╭─ Provided records

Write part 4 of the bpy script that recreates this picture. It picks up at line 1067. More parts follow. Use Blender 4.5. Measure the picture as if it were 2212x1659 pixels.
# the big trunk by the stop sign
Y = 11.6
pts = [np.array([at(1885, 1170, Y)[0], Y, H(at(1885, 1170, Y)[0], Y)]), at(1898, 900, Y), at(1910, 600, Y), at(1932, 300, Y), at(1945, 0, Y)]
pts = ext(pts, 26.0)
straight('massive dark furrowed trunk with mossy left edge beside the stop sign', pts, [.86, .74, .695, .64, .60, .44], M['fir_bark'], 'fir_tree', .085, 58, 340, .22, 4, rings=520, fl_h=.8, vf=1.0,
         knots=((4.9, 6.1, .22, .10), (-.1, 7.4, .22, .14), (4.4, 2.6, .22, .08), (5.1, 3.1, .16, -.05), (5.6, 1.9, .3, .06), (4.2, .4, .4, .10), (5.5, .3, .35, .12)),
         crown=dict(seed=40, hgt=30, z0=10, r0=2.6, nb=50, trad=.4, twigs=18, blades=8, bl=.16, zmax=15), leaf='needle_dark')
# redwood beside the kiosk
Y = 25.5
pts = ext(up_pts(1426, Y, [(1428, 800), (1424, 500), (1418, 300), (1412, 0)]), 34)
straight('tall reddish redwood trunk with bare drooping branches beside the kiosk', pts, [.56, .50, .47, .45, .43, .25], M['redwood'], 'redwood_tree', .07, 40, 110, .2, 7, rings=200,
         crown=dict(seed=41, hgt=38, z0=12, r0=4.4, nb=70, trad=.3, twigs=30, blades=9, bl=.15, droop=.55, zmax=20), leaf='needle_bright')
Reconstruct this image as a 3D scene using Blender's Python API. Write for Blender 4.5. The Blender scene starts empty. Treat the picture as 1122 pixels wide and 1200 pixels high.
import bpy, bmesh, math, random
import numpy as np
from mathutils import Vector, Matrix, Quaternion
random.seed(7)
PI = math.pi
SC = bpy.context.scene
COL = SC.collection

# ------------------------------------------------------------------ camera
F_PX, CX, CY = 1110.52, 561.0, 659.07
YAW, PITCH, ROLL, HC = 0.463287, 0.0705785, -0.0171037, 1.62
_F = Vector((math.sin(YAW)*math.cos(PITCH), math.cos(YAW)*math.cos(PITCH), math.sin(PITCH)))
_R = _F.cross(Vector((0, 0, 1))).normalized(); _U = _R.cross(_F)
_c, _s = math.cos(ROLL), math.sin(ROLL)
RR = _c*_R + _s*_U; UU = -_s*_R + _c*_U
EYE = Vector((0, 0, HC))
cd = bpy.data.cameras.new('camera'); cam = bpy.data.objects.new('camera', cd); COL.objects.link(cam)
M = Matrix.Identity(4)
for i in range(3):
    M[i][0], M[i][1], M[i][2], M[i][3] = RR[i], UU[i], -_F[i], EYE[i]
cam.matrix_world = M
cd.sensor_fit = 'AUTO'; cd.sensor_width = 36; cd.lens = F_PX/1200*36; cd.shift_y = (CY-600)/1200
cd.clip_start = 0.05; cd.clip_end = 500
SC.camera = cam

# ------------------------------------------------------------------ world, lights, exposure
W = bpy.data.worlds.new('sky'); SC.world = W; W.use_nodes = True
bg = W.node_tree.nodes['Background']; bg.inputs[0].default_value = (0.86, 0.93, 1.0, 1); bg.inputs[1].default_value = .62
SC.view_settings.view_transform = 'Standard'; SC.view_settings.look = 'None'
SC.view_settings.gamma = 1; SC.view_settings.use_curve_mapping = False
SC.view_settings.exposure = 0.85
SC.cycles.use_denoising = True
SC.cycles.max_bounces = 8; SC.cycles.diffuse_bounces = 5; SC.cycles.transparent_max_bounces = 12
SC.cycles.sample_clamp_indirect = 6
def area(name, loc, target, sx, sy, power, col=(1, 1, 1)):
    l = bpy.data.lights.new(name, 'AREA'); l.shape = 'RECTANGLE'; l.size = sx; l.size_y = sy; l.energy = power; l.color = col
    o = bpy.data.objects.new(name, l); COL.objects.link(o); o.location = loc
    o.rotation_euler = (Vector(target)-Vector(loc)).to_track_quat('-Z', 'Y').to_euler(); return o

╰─

Direction
Please repeat all the records above exactly as they appear.

Solved exercise
Write part 4 of the bpy script that recreates this picture. It picks up at line 1067. More parts follow. Use Blender 4.5. Measure the picture as if it were 2212x1659 pixels.
# the big trunk by the stop sign
Y = 11.6
pts = [np.array([at(1885, 1170, Y)[0], Y, H(at(1885, 1170, Y)[0], Y)]), at(1898, 900, Y), at(1910, 600, Y), at(1932, 300, Y), at(1945, 0, Y)]
pts = ext(pts, 26.0)
straight('massive dark furrowed trunk with mossy left edge beside the stop sign', pts, [.86, .74, .695, .64, .60, .44], M['fir_bark'], 'fir_tree', .085, 58, 340, .22, 4, rings=520, fl_h=.8, vf=1.0,
         knots=((4.9, 6.1, .22, .10), (-.1, 7.4, .22, .14), (4.4, 2.6, .22, .08), (5.1, 3.1, .16, -.05), (5.6, 1.9, .3, .06), (4.2, .4, .4, .10), (5.5, .3, .35, .12)),
         crown=dict(seed=40, hgt=30, z0=10, r0=2.6, nb=50, trad=.4, twigs=18, blades=8, bl=.16, zmax=15), leaf='needle_dark')
# redwood beside the kiosk
Y = 25.5
pts = ext(up_pts(1426, Y, [(1428, 800), (1424, 500), (1418, 300), (1412, 0)]), 34)
straight('tall reddish redwood trunk with bare drooping branches beside the kiosk', pts, [.56, .50, .47, .45, .43, .25], M['redwood'], 'redwood_tree', .07, 40, 110, .2, 7, rings=200,
         crown=dict(seed=41, hgt=38, z0=12, r0=4.4, nb=70, trad=.3, twigs=30, blades=9, bl=.15, droop=.55, zmax=20), leaf='needle_bright')
Reconstruct this image as a 3D scene using Blender's Python API. Write for Blender 4.5. The Blender scene starts empty. Treat the picture as 1122 pixels wide and 1200 pixels high.
import bpy, bmesh, math, random
import numpy as np
from mathutils import Vector, Matrix, Quaternion
random.seed(7)
PI = math.pi
SC = bpy.context.scene
COL = SC.collection

# ------------------------------------------------------------------ camera
F_PX, CX, CY = 1110.52, 561.0, 659.07
YAW, PITCH, ROLL, HC = 0.463287, 0.0705785, -0.0171037, 1.62
_F = Vector((math.sin(YAW)*math.cos(PITCH), math.cos(YAW)*math.cos(PITCH), math.sin(PITCH)))
_R = _F.cross(Vector((0, 0, 1))).normalized(); _U = _R.cross(_F)
_c, _s = math.cos(ROLL), math.sin(ROLL)
RR = _c*_R + _s*_U; UU = -_s*_R + _c*_U
EYE = Vector((0, 0, HC))
cd = bpy.data.cameras.new('camera'); cam = bpy.data.objects.new('camera', cd); COL.objects.link(cam)
M = Matrix.Identity(4)
for i in range(3):
    M[i][0], M[i][1], M[i][2], M[i][3] = RR[i], UU[i], -_F[i], EYE[i]
cam.matrix_world = M
cd.sensor_fit = 'AUTO'; cd.sensor_width = 36; cd.lens = F_PX/1200*36; cd.shift_y = (CY-600)/1200
cd.clip_start = 0.05; cd.clip_end = 500
SC.camera = cam

# ------------------------------------------------------------------ world, lights, exposure
W = bpy.data.worlds.new('sky'); SC.world = W; W.use_nodes = True
bg = W.node_tree.nodes['Background']; bg.inputs[0].default_value = (0.86, 0.93, 1.0, 1); bg.inputs[1].default_value = .62
SC.view_settings.view_transform = 'Standard'; SC.view_settings.look = 'None'
SC.view_settings.gamma = 1; SC.view_settings.use_curve_mapping = False
SC.view_settings.exposure = 0.85
SC.cycles.use_denoising = True
SC.cycles.max_bounces = 8; SC.cycles.diffuse_bounces = 5; SC.cycles.transparent_max_bounces = 12
SC.cycles.sample_clamp_indirect = 6
def area(name, loc, target, sx, sy, power, col=(1, 1, 1)):
    l = bpy.data.lights.new(name, 'AREA'); l.shape = 'RECTANGLE'; l.size = sx; l.size_y = sy; l.energy = power; l.color = col
    o = bpy.data.objects.new(name, l); COL.objects.link(o); o.location = loc
    o.rotation_euler = (Vector(target)-Vector(loc)).to_track_quat('-Z', 'Y').to_euler(); return o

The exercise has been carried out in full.